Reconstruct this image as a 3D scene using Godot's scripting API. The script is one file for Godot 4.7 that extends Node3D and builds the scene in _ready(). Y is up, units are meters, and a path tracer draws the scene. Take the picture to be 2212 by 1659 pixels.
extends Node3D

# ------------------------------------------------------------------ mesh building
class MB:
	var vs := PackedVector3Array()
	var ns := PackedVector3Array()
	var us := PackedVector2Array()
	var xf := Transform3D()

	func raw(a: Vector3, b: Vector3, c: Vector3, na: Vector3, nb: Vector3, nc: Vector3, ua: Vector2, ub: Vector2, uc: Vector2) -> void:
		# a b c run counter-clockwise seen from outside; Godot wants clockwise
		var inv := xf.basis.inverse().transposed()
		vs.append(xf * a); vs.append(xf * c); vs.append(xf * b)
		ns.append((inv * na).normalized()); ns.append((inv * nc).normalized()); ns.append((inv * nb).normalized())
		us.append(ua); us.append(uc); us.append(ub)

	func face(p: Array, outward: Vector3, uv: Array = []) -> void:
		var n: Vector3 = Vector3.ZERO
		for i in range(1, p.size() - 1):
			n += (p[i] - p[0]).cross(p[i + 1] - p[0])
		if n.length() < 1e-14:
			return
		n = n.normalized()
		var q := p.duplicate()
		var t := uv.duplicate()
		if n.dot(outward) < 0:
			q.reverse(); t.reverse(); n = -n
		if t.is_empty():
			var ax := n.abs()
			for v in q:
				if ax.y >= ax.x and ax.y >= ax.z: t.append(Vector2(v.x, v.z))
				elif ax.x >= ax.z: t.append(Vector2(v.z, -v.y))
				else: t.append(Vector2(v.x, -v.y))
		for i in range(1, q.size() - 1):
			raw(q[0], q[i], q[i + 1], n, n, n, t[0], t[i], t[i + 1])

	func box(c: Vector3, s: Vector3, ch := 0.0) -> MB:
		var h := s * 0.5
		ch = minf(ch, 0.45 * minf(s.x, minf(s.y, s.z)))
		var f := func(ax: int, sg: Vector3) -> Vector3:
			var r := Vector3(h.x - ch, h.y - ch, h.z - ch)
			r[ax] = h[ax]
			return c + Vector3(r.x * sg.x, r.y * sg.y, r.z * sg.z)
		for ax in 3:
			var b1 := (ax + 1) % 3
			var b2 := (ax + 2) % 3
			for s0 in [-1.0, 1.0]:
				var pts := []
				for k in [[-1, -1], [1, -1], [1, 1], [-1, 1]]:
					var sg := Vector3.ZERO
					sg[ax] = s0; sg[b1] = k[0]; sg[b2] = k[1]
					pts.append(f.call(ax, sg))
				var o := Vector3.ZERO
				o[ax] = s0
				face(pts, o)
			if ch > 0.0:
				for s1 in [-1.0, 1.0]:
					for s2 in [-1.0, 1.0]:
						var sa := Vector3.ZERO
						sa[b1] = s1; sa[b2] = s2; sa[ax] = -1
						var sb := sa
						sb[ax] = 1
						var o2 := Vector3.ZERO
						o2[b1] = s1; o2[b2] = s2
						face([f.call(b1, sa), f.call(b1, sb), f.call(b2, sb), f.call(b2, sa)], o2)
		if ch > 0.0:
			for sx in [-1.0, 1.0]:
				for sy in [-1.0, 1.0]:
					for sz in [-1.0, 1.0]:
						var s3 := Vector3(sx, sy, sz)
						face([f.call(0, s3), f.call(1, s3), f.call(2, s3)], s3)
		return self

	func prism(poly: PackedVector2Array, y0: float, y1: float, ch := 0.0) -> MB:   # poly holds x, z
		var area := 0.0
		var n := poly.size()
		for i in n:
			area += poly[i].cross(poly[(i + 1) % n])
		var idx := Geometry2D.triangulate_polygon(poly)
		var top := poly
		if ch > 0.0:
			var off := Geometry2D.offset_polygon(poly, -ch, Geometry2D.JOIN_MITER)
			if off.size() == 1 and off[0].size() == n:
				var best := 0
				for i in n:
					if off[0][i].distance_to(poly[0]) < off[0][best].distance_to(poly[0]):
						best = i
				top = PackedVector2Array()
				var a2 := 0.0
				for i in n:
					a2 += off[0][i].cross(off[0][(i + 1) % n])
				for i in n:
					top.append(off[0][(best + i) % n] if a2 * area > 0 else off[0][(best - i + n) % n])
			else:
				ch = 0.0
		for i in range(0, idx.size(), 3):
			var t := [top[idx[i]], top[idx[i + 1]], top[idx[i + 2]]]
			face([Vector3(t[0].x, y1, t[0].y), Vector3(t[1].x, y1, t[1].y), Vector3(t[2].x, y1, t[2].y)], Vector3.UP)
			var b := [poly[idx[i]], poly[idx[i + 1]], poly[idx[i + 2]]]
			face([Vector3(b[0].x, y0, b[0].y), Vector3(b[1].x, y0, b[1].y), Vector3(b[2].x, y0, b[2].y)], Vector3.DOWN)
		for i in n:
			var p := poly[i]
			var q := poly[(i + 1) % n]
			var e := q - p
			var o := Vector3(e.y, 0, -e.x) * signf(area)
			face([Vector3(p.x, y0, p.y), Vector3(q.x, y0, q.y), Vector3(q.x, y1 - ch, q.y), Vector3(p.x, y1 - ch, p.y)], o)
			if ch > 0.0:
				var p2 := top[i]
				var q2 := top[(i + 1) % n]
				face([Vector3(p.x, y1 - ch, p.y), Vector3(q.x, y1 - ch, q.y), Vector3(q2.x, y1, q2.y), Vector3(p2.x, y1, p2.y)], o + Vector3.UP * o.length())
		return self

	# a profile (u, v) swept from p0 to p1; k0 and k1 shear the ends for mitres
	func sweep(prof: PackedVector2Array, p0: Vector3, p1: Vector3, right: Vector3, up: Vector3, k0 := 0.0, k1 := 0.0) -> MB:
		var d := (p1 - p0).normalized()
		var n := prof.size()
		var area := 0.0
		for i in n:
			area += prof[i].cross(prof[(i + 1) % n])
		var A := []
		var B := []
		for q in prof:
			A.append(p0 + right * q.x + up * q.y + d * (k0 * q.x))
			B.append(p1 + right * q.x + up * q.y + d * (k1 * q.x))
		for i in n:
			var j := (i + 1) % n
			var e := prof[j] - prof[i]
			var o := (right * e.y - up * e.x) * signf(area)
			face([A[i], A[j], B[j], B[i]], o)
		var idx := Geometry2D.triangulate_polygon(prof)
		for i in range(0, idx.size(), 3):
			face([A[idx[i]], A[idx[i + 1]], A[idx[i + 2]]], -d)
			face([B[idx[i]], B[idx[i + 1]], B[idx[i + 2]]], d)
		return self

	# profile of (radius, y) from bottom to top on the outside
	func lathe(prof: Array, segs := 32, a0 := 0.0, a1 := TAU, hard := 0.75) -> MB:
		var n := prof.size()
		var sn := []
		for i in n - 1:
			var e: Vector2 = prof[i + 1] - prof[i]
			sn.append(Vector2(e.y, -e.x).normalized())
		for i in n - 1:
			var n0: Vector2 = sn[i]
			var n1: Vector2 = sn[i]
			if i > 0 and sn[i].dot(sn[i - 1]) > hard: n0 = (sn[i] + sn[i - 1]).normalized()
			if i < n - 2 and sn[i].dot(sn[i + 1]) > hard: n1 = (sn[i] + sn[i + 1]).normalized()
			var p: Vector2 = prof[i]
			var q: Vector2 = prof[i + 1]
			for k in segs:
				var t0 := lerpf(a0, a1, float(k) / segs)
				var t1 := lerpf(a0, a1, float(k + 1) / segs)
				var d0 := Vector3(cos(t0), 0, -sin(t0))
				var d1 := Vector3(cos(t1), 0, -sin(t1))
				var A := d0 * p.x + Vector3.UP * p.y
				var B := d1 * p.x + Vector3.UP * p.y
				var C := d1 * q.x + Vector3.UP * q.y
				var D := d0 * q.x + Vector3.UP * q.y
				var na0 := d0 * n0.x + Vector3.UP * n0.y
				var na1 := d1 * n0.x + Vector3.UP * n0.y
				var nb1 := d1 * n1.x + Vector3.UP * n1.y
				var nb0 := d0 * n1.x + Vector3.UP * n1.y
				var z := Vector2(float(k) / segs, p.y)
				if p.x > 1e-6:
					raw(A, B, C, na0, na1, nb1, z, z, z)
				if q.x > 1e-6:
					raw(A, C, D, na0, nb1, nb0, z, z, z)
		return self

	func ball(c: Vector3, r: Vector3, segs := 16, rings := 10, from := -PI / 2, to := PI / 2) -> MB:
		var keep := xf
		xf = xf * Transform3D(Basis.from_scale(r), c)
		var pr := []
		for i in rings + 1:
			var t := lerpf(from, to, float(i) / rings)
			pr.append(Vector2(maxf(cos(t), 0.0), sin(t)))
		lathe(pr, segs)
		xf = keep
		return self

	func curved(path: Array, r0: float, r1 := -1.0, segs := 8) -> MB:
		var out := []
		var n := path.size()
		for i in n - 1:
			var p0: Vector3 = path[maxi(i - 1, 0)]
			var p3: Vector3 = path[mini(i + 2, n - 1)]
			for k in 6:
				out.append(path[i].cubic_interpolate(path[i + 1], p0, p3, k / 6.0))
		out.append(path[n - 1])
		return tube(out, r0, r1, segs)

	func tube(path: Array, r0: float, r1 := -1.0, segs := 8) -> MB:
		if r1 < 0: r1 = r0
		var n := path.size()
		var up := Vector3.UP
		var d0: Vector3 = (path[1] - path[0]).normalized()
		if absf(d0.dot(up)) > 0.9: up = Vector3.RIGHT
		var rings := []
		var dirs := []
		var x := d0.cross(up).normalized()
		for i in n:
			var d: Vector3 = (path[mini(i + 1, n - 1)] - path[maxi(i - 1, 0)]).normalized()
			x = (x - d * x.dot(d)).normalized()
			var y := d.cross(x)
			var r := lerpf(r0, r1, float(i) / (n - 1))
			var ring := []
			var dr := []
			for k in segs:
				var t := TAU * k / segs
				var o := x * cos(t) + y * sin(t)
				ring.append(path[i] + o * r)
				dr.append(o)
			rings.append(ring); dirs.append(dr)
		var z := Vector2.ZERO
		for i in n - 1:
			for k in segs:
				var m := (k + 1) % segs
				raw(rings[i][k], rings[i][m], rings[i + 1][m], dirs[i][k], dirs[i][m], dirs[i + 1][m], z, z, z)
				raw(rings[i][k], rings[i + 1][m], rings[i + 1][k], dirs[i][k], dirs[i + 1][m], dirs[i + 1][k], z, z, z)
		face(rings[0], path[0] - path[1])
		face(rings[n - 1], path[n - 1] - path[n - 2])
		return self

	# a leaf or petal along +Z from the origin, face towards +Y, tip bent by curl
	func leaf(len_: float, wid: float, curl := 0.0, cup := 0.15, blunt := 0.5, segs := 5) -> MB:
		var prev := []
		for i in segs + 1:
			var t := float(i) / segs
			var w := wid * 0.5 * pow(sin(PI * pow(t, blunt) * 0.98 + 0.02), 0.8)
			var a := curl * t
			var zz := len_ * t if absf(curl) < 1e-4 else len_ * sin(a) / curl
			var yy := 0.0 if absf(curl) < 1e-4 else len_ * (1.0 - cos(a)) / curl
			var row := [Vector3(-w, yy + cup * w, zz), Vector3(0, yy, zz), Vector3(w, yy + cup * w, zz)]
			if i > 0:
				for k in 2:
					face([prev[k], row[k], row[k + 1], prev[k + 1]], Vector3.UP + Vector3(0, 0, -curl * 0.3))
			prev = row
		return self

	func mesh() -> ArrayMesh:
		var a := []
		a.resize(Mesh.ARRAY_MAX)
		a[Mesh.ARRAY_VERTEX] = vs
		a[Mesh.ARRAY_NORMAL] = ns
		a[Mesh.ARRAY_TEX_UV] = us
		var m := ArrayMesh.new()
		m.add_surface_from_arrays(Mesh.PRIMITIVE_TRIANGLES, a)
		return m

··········

*Given request*: Only the lines from the beginning of the material above through the line with "raw(q[0], q[i], q[i" are wanted; extract them exactly.

*Written solution*:
Reconstruct this image as a 3D scene using Godot's scripting API. The script is one file for Godot 4.7 that extends Node3D and builds the scene in _ready(). Y is up, units are meters, and a path tracer draws the scene. Take the picture to be 2212 by 1659 pixels.
extends Node3D

# ------------------------------------------------------------------ mesh building
class MB:
	var vs := PackedVector3Array()
	var ns := PackedVector3Array()
	var us := PackedVector2Array()
	var xf := Transform3D()

	func raw(a: Vector3, b: Vector3, c: Vector3, na: Vector3, nb: Vector3, nc: Vector3, ua: Vector2, ub: Vector2, uc: Vector2) -> void:
		# a b c run counter-clockwise seen from outside; Godot wants clockwise
		var inv := xf.basis.inverse().transposed()
		vs.append(xf * a); vs.append(xf * c); vs.append(xf * b)
		ns.append((inv * na).normalized()); ns.append((inv * nc).normalized()); ns.append((inv * nb).normalized())
		us.append(ua); us.append(uc); us.append(ub)

	func face(p: Array, outward: Vector3, uv: Array = []) -> void:
		var n: Vector3 = Vector3.ZERO
		for i in range(1, p.size() - 1):
			n += (p[i] - p[0]).cross(p[i + 1] - p[0])
		if n.length() < 1e-14:
			return
		n = n.normalized()
		var q := p.duplicate()
		var t := uv.duplicate()
		if n.dot(outward) < 0:
			q.reverse(); t.reverse(); n = -n
		if t.is_empty():
			var ax := n.abs()
			for v in q:
				if ax.y >= ax.x and ax.y >= ax.z: t.append(Vector2(v.x, v.z))
				elif ax.x >= ax.z: t.append(Vector2(v.z, -v.y))
				else: t.append(Vector2(v.x, -v.y))
		for i in range(1, q.size() - 1):
			raw(q[0], q[i], q[i + 1], n, n, n, t[0], t[i], t[i + 1])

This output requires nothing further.